John Harbaugh’s first Giants season will be vetting process

John Harbaugh’s first Giants training camp schedule features 10 practices in 11 days during their stay at the luxurious Greenbrier resort in West Virginia.

The obvious purpose of Harbaugh’s demanding regimen, beginning with their first practice on the afternoon of July 29, is to prepare his new team to best compete in the 2026 NFL regular season, particularly at the start.

The Giants have lost their Week 1 season opener in seven of the last eight seasons, including the last three by a combined score of 89-12 to the Dallas Cowboys, Minnesota Vikings and Washington Commanders, respectively.

While Harbaugh is aiming for more wins, however, he has more in mind here in 2026 than just improving the team’s 4-13 record from 2025.

This hard work he is putting his team through in July and August is a test, a vetting a process of who belongs, a gauntlet thrown down at the feet of the players:

How much are you willing to sacrifice for the good of the whole? How much do you love football and not just the fame and endorsements that come with it?

The workload will be a wakeup call for a lot of the Giants’ players, including those who already work hard but still don’t work as hard as Harbaugh will work them.

Signing players like Isaiah Likely and Patrick Ricard and Odell Beckham Jr. who have played for Harbaugh in Baltimore — and who can share the method to his madness with their teammates when the fatigue hits hardest — is a first step towards helping the team understand and respond to the grind.

But year one of this program will be a shock to some systems in the name of building a better culture and a sustainable, long-term winner. And there will be casualties.

And that’s the point. Everything needs to change around here. Harbaugh is here to make sure it does, on a five-year, $100 million contract, looking to identify which of his players are built to last in blue.

Dexter Lawrence could be called a casualty of Harbaugh’s brand already. With a distaste for New York’s dysfunction and an awareness of the grind to come this summer for an organization that undervalued him, Lawrence forced a trade to Cincinnati.

Now the real question is how the Giants’ remaining biggest names will respond, work and grow. Or if they will fail to push through the discomfort to the other side, not further Harbaugh’s plan and eventually fall off this roster — or at least out of the rotation.

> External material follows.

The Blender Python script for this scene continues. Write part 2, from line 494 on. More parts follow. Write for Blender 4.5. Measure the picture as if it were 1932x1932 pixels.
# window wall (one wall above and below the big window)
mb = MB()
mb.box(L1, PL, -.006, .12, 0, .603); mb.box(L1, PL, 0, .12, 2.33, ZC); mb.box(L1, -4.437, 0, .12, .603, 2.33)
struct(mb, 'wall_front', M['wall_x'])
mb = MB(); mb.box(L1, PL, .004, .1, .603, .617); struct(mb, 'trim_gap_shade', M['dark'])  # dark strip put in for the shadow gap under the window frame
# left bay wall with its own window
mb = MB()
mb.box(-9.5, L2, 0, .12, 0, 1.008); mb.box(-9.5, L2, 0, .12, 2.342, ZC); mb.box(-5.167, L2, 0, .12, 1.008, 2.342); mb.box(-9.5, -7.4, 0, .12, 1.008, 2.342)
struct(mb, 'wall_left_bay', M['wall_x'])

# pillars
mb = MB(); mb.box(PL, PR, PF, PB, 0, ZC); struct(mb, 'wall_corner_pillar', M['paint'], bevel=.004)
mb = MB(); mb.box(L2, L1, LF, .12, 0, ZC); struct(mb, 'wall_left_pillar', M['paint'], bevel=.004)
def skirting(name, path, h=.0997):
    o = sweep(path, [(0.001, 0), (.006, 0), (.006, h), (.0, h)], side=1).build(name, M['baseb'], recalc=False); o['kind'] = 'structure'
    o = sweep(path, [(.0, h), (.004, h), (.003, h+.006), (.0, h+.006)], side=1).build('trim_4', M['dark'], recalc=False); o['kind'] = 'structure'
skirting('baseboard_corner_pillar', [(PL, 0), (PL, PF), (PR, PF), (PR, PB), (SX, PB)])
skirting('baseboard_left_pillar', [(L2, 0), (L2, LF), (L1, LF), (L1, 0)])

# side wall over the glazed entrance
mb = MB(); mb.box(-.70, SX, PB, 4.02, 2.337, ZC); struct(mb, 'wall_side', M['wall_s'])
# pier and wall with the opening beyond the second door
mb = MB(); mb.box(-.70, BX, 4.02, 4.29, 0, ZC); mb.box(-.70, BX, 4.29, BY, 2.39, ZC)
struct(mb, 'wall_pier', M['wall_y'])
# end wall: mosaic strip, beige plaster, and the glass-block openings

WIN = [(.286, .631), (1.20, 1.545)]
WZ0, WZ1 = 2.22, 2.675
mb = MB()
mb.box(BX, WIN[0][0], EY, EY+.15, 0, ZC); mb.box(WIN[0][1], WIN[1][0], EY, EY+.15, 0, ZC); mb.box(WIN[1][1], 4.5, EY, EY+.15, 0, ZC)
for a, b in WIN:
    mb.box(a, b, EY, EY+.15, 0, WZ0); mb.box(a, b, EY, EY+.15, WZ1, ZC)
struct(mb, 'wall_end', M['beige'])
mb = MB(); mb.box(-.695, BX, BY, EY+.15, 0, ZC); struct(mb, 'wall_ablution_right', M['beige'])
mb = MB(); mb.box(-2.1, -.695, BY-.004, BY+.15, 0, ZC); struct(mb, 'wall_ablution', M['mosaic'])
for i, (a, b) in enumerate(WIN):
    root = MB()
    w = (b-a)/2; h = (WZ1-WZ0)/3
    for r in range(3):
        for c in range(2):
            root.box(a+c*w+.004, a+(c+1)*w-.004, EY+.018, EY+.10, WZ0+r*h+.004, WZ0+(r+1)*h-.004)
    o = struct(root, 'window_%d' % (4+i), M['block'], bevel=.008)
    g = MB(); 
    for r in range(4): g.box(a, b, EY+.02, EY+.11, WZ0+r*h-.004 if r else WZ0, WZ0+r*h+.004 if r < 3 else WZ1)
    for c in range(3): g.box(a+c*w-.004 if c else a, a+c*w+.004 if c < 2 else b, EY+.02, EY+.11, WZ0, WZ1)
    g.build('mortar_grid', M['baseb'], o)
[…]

Quarterback Jaxson Dart, wide receiver Malik Nabers, edge rusher Abdul Carter, defensive backs Jevon Holland and Paulson Adebo and the offensive linemen are among the most important players who must pass Harbaugh’s test.

Not just for 2026. But to prove they are part of the core that will carry this program to new heights.

Edge rushers Brian Burns and Kayvon Thibodeaux have already put impressive training camps on film in a Giants uniform. Inside linebacker Tremaine Edmunds is a proven professional. But Dart, Nabers and Carter are three young talents whose fame has quickly outgrown their production.

The best result of this camp would be if Dart’s pocket passing, Nabers’ rehab and work habits and Carter’s trajectory all showed consistent growth through those hot mid-afternoon practices in West Virginia. Because it would mean they were dedicating themselves to the details, to the work, to the football, to the coaching points.

Starting 0-2 against the Cowboys and L.A. Rams is firmly on the table for this Giants team regardless of how they play in those games due to the strength of the opponents. But if Dart, Nabers and Carter are buying in on the tangible and intangible needs of their teammates and coaches, they can grow through a slow start and show persistence that will help them turn the tide here eventually.

Then there are Holland and Adebo, two well-paid veterans who must shoulder a larger leadership role in their performance than they did in 2025. That will give Harbaugh information on their roles on this team in the future and on how the secondary will function or survive in the short term.

The offensive line actually is the position group that best exemplified Harbaugh’s way in 2025 when he wasn’t even here. They had grit, determination and some production last season. The challenge now will be to take it to the next level when even more responsibility is put on their shoulders.

And of course, a rookie class led by weak side linebacker Arvell Reese and right guard Francis Mauigoa knows nothing in the NFL other than what Harbaugh is telling them. So the hope is their clean slates make them natural building blocks for the bright future Harbaugh is trying to build in East Rutherford.

The point is that the Giants are going to try to win more games this season. They’re hoping to do so, beginning on Sept. 13 against Dallas. Working hard and often is one way Harbaugh intends to put a better product on the field for the Giants’ fans.

But winning games in 2026 is not the only goal this aggressive summer workload is aimed at.

The big picture here is that Harbaugh is trying to build something special and sustainable. He has ownership’s blessing to do what he sees fit to accomplish that. And that’s going to mean some discomfort in July and August — and probably throughout the fall. But it will be done for a purpose:

To get this franchise back on track.